Все они служили красоте, признав ее единственной неоспоримой истиной. И для всех неотвратимым становилось отчуждение от мира, в котором они принуждены обитать. В случае с Уайльдом это отчуждение вылилось в открытый конфликт, закончившийся расправой черни над «отщепенцем», имевшим смелость думать по-своему и строить жизнь без оглядки на общепринятые стандарты. Суть этого конфликта очень убедительно раскрыта в книге Ланглада. Видимо, необходимо внести только одно уточнение, — став жертвой интриг маркиза Куинсберри и лорда Дугласа, который сыграл во всей этой истории поистине роковую роль, Уайльд до какой-то степени и сам спровоцировал драму, которой не смог пережить, даже когда ад Редингской тюрьмы для него кончился.
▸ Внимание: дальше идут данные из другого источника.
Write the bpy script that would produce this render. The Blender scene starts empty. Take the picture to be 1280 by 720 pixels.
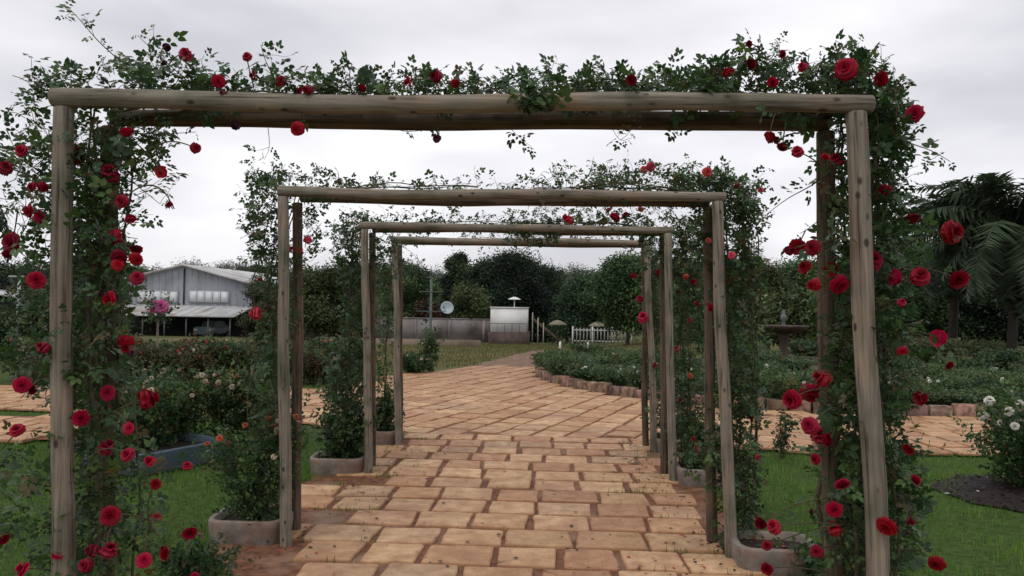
import bpy, math, random
import numpy as np
from mathutils import Vector, Matrix, noise

random.seed(7)
rng = np.random.default_rng(11)
R = math.radians
PI = math.pi
scene = bpy.context.scene
col = scene.collection

# ------------------------------------------------------------------ camera
CAM = Vector((0.0, 0.0, 1.65))
CAMROT = (Matrix.Rotation(0.046, 3, 'Z') @ Matrix.Rotation(PI / 2 + 0.0232, 3, 'X') @ Matrix.Rotation(0.017, 3, 'Z'))
cd = bpy.data.cameras.new('camera')
cd.sensor_width = 36.0
cd.lens = 36.0 * 1000 / 1280
cd.clip_start = 0.05
cd.clip_end = 2000
cam = bpy.data.objects.new('camera', cd)
cam.matrix_world = Matrix.Translation(CAM) @ CAMROT.to_4x4()
col.objects.link(cam)
scene.camera = cam

# ------------------------------------------------------------------ sky, sun, exposure
SUN_EL, SUN_AZ = R(58), R(215)          # high, behind and to the left of the camera, seen through cloud
w = bpy.data.worlds.new('World')
scene.world = w
w.use_nodes = True
nt = w.node_tree
nt.nodes.clear()
N = nt.nodes.new
L = nt.links.new
out = N('ShaderNodeOutputWorld')
bg = N('ShaderNodeBackground')
bg.inputs['Strength'].default_value = 0.1
sky = N('ShaderNodeTexSky')
sky.sky_type = 'NISHITA'
sky.sun_disc = False
sky.sun_elevation = SUN_EL
sky.sun_rotation = SUN_AZ
tc = N('ShaderNodeTexCoord')
mp = N('ShaderNodeMapping')
mp.inputs['Scale'].default_value = (1.1, 1.1, 3.4)
n1 = N('ShaderNodeTexNoise')
n1.inputs['Scale'].default_value = 1.9
n1.inputs['Detail'].default_value = 5
n1.inputs['Roughness'].default_value = 0.45
cr = N('ShaderNodeValToRGB')
cr.color_ramp.elements[0].position = 0.34
cr.color_ramp.elements[0].color = (6.1, 6.05, 6.5, 1)
cr.color_ramp.elements[1].position = 0.60
cr.color_ramp.elements[1].color = (9.7, 9.6, 9.9, 1)
mx = N('ShaderNodeMixRGB')
mx.inputs['Fac'].default_value = 0.93
L(tc.outputs['Generated'], mp.inputs['Vector'])
L(mp.outputs['Vector'], n1.inputs['Vector'])
L(n1.outputs['Fac'], cr.inputs['Fac'])
L(sky.outputs['Color'], mx.inputs['Color1'])
L(cr.outputs['Color'], mx.inputs['Color2'])
L(mx.outputs['Color'], bg.inputs['Color'])
L(bg.outputs['Background'], out.inputs['Surface'])

sd = bpy.data.lights.new('sun', 'SUN')
sd.energy = 0.7
sd.angle = R(20)
sd.color = (1.0, 0.95, 0.88)
sun = bpy.data.objects.new('sun', sd)
sdir = Vector((math.sin(SUN_AZ) * math.cos(SUN_EL), math.cos(SUN_AZ) * math.cos(SUN_EL), math.sin(SUN_EL)))
sun.rotation_euler = sdir.to_track_quat('Z', 'Y').to_euler()
col.objects.link(sun)

vs = scene.view_settings
vs.view_transform = 'Standard'
vs.look = 'None'
vs.exposure = 0.15
vs.gamma = 1.0
vs.use_curve_mapping = False
scene.render.engine = 'CYCLES'
scene.cycles.max_bounces = 6
scene.cycles.transparent_max_bounces = 4
scene.cycles.use_denoising = True


# ------------------------------------------------------------------ picture -> place helpers
def ray(px, py):
    return CAMROT @ Vector(((px - 640) / 1000.0, -(py - 360) / 1000.0, -1.0))


def at(px, py, Y):
    d = ray(px, py)
    return CAM + d * (Y / d.y)


def gnd(px, py, z=0.0):
    d = ray(px, py)
    return CAM + d * ((z - CAM.z) / d.z)


def sstep(a, b, x):
    t = max(0.0, min(1.0, (x - a) / (b - a)))
    return t * t * (3 - 2 * t)


def terr(x, y):
    s = 1 - sstep(2, 11, x)
    d = y - 21
    d = 0.0 if d < 0 else min(d, 60.0)
    soft = d * d / (d + 3.0) if d > 0 else 0.0
    return -0.031 * soft * s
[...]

Он на собственном опыте узнал, что такое ярость Калибана, который в его книгах, словно в зеркале, разглядел свой отталкивающий облик, — так, пользуясь образами из шекспировской «Бури», определил он собственные отношения с публикой. Но не слишком ли радикальной была позиция, требовавшая обособиться от этой публики, от «толпы», вызывающе резко, так что субъективный произвол — и в творчестве, и в сфере человеческих отношений — уже переставал нуждаться в каких бы то ни было обоснованиях и оправданиях? Ведь эта позиция грозила обратить творческую свободу в непризнание любых норм и обязательств. Она всего последовательнее выразилась в «Саломее», довольно претенциозной драме, где эпатаж и своего рода шоковая терапия, которой подвергают публику, значили куда больше, чем взятый из Библии сюжет.